Yine de cumhuriyetçi sağ ve merkez sağ partilerde, aşırı sağı yenmek için sağlam bir duruş gözlenmiyor. Bazı sağcı vekiller ikinci turda ne aşırı sağcı RN’ye ne de radikal solda ittifaktaki LFI’ye oy vermeyeceğini açıkladı. Sol ittifak önceliği aşırı sağın iktidara gelişini engellemeye verse de, kendi aralarında yoğun çelişkiler yaşıyor. Buna rağmen, aşırı sağa karşı tek baraj sol ittifak olarak öne çıkıyor. 

Franceinfo'ya konuşan eski Fransa Cumhurbaşkanı François Hollande, aşırı sağcı Rassemblement National'in mutlak çoğunluğu elde etme riskinin "minimize edildiğini ancak göz ardı edilmediğini" söyledi. "Neyse ki solun yol açtığı aşırı sağa karşı bu baraj gerçekleşti" diyen Hollande, ikinci tur yarışında geri çekilen sol adayların "örnek teşkil ettiğini" de sözlerine ekledi.

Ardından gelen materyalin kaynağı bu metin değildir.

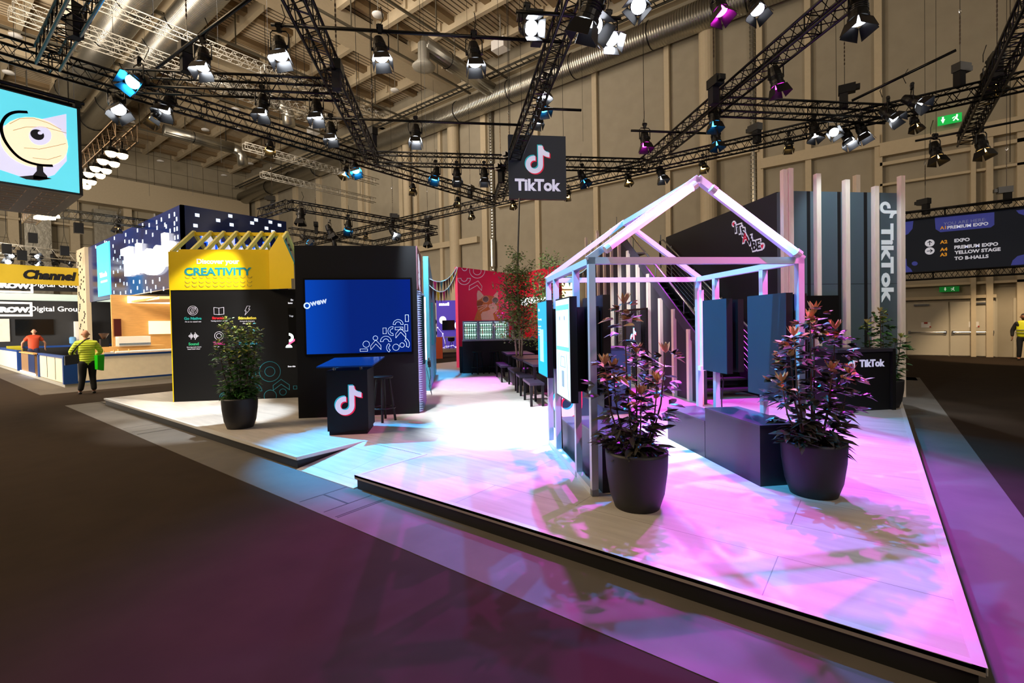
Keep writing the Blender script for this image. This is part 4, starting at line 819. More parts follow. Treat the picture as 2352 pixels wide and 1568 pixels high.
led = empty('led_screen_box', (2.37, 13.0, 4.55), 'large hanging screen box showing a globe with an eye', 'screen')
MB().box(-4.5, .03, .02, 2.9, -.02, 1.78).build('housing', K['blackm'], led)
fnl = lambda x, y, o: (x, .02-o, y)
def PLd(px, py): p = PY(px, py, 13.0); return (p.x-2.37, p.z-4.55)
MB().box(-4.5, -.03, -.01, .02, .02, 1.74).build('picture', glow('screen_sky', '62d9ea', .95), led)
q_ = lambda pts, m_, b0: MB().plate([PLd(*p) for p in pts], fnl, .004, .03+b0).build('picture_shape', m_, led)
lil = glow('screen_lilac', 'dcd8f2', .95); crm = glow('screen_cream', 'ffe9c4', 1.0); ink = mat('screen_ink', '10102c', .4, var=0)
q_([(-260, 330), (0, 290), (90, 275), (152, 262), (153, 370)]+[(153-4*i, 370+i*4.5) for i in range(1, 8)]+[(90, 414), (60, 410), (0, 390), (-100, 380)], lil, 0)
q_([(78+78*math.cos(t*.2618), 327+57*math.sin(t*.2618)+10*math.cos(t*.2618)) for t in range(24)], crm, .006)
q_([(92+26*math.cos(t*.349), 312+22*math.sin(t*.349)) for t in range(18)], lil, .01); q_([(85+16*math.cos(t*.349), 310+12*math.sin(t*.349)+3*math.cos(t*.349)) for t in range(18)], ink, .014); q_([(92+6*math.cos(t*.5), 306+4*math.sin(t*.5)) for t in range(12)], lil, .018)
cl = MB()
for a in ([(22, 285), (45, 273), (75, 272), (110, 283), (140, 298)], [(30, 300), (60, 292), (100, 292), (152, 306)], [(55, 340), (90, 343), (130, 335), (150, 330)], [(75, 363), (110, 367), (140, 358)]): cl.line([PLd(*p) for p in a], fnl, .008, False, .044)
cl.build('picture_line', mat('screen_line', 'c9a060', .4, var=0, emit=.4), led)
ar = MB(); A_ = [(60, 258), (35, 257), (15, 265), (3, 283), (2, 300), (10, 325), (35, 357), (60, 372), (90, 380), (118, 381)]
for _ in range(3): A_ = [A_[0]]+[(a[0]*.75+b[0]*.25, a[1]*.75+b[1]*.25) if s == 0 else (a[0]*.25+b[0]*.75, a[1]*.25+b[1]*.75) for a, b in zip(A_, A_[1:]) for s in (0, 1)]+[A_[-1]]
ar.line([PLd(*p) for p in A_], fnl, .045, False, .05)
ar.plate([PLd(*p) for p in [(84, 378), (98, 380), (99, 395), (108, 405), (108, 412), (76, 412), (76, 402), (84, 393)]], fnl, .05).plate([PLd(*p) for p in [(44, 406), (76, 403), (108, 408), (118, 411), (90, 415), (60, 412)]], fnl, .05); ar.build('picture_stand', ink, led)
und = MB(); 
for i in range(7):
    for j in range(5):
        x0, y0 = -.55-.62*i, .25+.52*j; und.line([(x0, y0), (x0+.4, y0), (x0+.4, y0+.3), (x0, y0+.3)], lambda x, y, o: (x, y, -.02-o), .012).line([(x0+.08, y0+.22), (x0+.08, y0+.08), (x0+.2, y0+.2), (x0+.2, y0+.08), (x0+.32, y0+.22)], lambda x, y, o: (x, y, -.02-o), .012, False)
und.build('underside_pattern', mat('underside_line', '8a6a4a', .5, emit=.15), led)
for x in (-.1, -2.2): MB().cyl((x, .3, 1.78), (x, .3, 12), .012, 6).build('chain', K['blackm'], led)
MB().cyl((-4.5, .05, 1.9), (.1, .05, 1.9), .04, 8).cyl((-4.5, .3, 1.9), (.1, .3, 1.9), .04, 8).box(-.05, .05, 0, .35, 1.78, 1.9).box(-2.25, -2.15, 0, .35, 1.78, 1.9).build('hanging_frame', K['truss'], led)
# direction banner
ba = empty('direction_banner', (20, -.74, 3.13), 'wide dark blue direction banner between two trusses', 'banner')
MB().box(-.02, .02, -6, .25, 0, 1.68).build('cloth', mat('midnight_cloth', '0e1826', .7, var=.15, scale=1, emit=.12, emit_hex='101c30'), ba)
def PB(px, py): p = PX(px, py, 19.97); return (-(p.y+.74), p.z-3.13)
fb = lambda x, y, o: (-.02-o, -x, y)
vio = mat('violet_print', '4a55c4', .6, var=.1, emit=.12); wb = mat('banner_white', 'dfe2f2', .6, var=0, emit=.35); org = mat('banner_orange', 'e8a02c', .6, var=0, emit=.3)
PBs = lambda pts: [PB(*p) for p in pts]
for sh_ in ([(2147, 500), (2284, 487), (2284, 516), (2276, 522), (2160, 533), (2149, 526)], [(2076, 510), (2098, 507), (2096, 525), (2086, 537), (2074, 542)], [(2074, 588), (2082, 595), (2083, 610), (2092, 617), (2096, 624), (2074, 626)],
    [(2101+7*math.cos(t*.5236), 605+5*math.sin(t*.5236)) for t in range(12)], [(2322, 609), (2326, 598), (2337, 588), (2352, 584), (2352, 607)], [(2334, 483), (2340, 490), (2352, 494), (2352, 481)]): MB().plate(PBs(sh_), fb).build('violet_shape', vio, ba)
def bt(s, px, py, hp, m_, bold=.03, align='L'): x, y = PB(px, py); mb = MB(); text_mesh(mb, s, fb, x, y, h=hp*.0135, bold=bold, align=align, t=.006); mb.build('banner_lettering', m_, ba)
bt('YOU ARE HERE:', 2215, 509, 7, mat('banner_grey', '8f96c8', .6, emit=.2), 0, 'C'); bt('A1', 2159, 523.5, 7.4, org); bt('PREMIUM EXPO', 2176, 522.5, 7.4, wb)
for s, y in (('A2', 556), ('A4', 573), ('A3', 585)): bt(s, 2159, y, 8, org, .04)
for s, y, x in (('EXPO', 551.5, 2192), ('PREMIUM EXPO', 567, 2192), ('YELLOW STAGE', 579, 2192), ('TO B-HALLS', 592.5, 2192)): bt(s, x, y+1, 8, wb, .04)
aw = MB(); wc_ = MB()
for cx_, cy_, rot in ((2135.5, 558, 0), (2135.5, 576, 1)):
    x, y = PB(cx_, cy_); wc_.plate(circ(x, y, .115, 22), fb, .006)
    a_ = [((0, -.06), (0, .06)), ((0, .06), (-.045, .015)), ((0, .06), (.045, .015))]
    for (p, q) in a_:
        if rot: p, q = (p[1], -p[0]), (q[1], -q[0])
        aw.line([(x+p[0], y+p[1]), (x+q[0], y+q[1])], fb, .02, False, .012)
wc_.build('arrow_disc', wb, ba); aw.build('arrow_sign', K['black'], ba)
truss((20.0, .3, 4.95), (20.0, -7, 4.95), 'black truss above the direction banner', size=.25); truss((20.0, .3, 3.0), (20.0, -7, 3.0), 'black truss below the direction banner', size=.22)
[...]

İKİNCİ DÜNYA SAVAŞI’NDAN BU YANA İLK AŞIRI SAĞ HÜKÜMET KURULABİLİR

Eğer yeterli oy sayısına ulaşılmaz ve ve aşırı sağcı RN'nin ilk turdaki gibi zaferi teyit edilirse Marine Le Pen ve 28 yaşındaki Jordan Bardella'nın partisi, İkinci Dünya Savaşı'ndan bu yana Fransa'daki ilk aşırı sağcı hükümeti kurmuş olacak.

Son günlerde yapılan sandalye tahminlerinin çoğu RN'nin mutlak çoğunluğu (289 milletvekili) elde etmekte zorlanacağını gösteriyor. Olimpiyat Oyunlarına ev sahipliği yapmaya hazırlanan Fransa’nın yönetilemez hale getirebilecek üç bloklu bir senaryo (aşırı sağ, sol, Macronistler) spekülasyonları giderek artıyor.

SOL VE SAĞ KOALİSYON SENARYOSU MUĞLAK DURUYOR

Aşırı sağın lideri Marine Le Pen, "diğer sağ, diğer sol, bazı LR" (Cumhuriyetçiler) milletvekillerinin desteğiyle 270 milletvekilinden oluşan göreceli bir çoğunlukla hükümet kurmayı bile öngörüyor.

Diğer cephede durum daha karmaşık görünüyor. Eğer başarılı olurlarsa, Macroncular, solun bir kısmı ve LR'nin bir kısmı, diğer Avrupa ülkelerinde yaygın olan ancak Fransız siyasi geleneklerine yabancı olan "büyük koalisyon" kurma gibi zahmetli bir görevle karşı karşıya kalacaklar.

Ancak ikinci tur oylama öncesi sol partilerin sağcı partilere güvensizliği devam ediyor.  Sosyalist Parti, yarıştan çekilmeyi reddeden LR adaylarının RN ile "ittifak kurmayı" seçeceğinden korkarken, partinin Genel Sekreteri Pierre Jouvet "Cumhuriyetçiler belirsiz" diyerek bu endişesini ifade etti. 

Sol partiler arasında en güçlü pozisyondaki radikal sol La France insoumise (LFI) ise daha şimdiden böyle bir koalisyona katılmayı reddetti. Temsilcilerinden Manuel Bompard, "Insoumis sadece kendi programını uygulamak için hükümet edecek” dedi.  

İttifakta yer alan ekolojist milletvekili Sandrine Rousseau da seçimlerden sonra bir koalisyonun “anlamsız” olduğunu belirterek, “Siyasi tartışmalarda ortaya koyduklarımıza saygı göstermeyen liberal bir politikaya doğru tekrar tekrar sapmak, bir bakıma seçmenlerin sözüne ihanet etmektir” dedi. 

MACRON SESSİZ

Cumhurbaşkanı Emmanuel Macron ise, Avrupa Parlamentosu seçimlerinde aldığı yenilgi ardından sürpriz bir şekilde ulusal meclisi feshederek seçim kararı için kendisini affetmeyen kendi kampına daha fazla zarar vermemek için sessizliğe gömülmüş durumda. 

Macron’un feshedilen Meclis'te göreceli bir çoğunluğa sahip olan partisi ilk turda %20 oyla ancak üçüncü olabildi ve ikinci turda bir hezimete daha hazırlanıyor.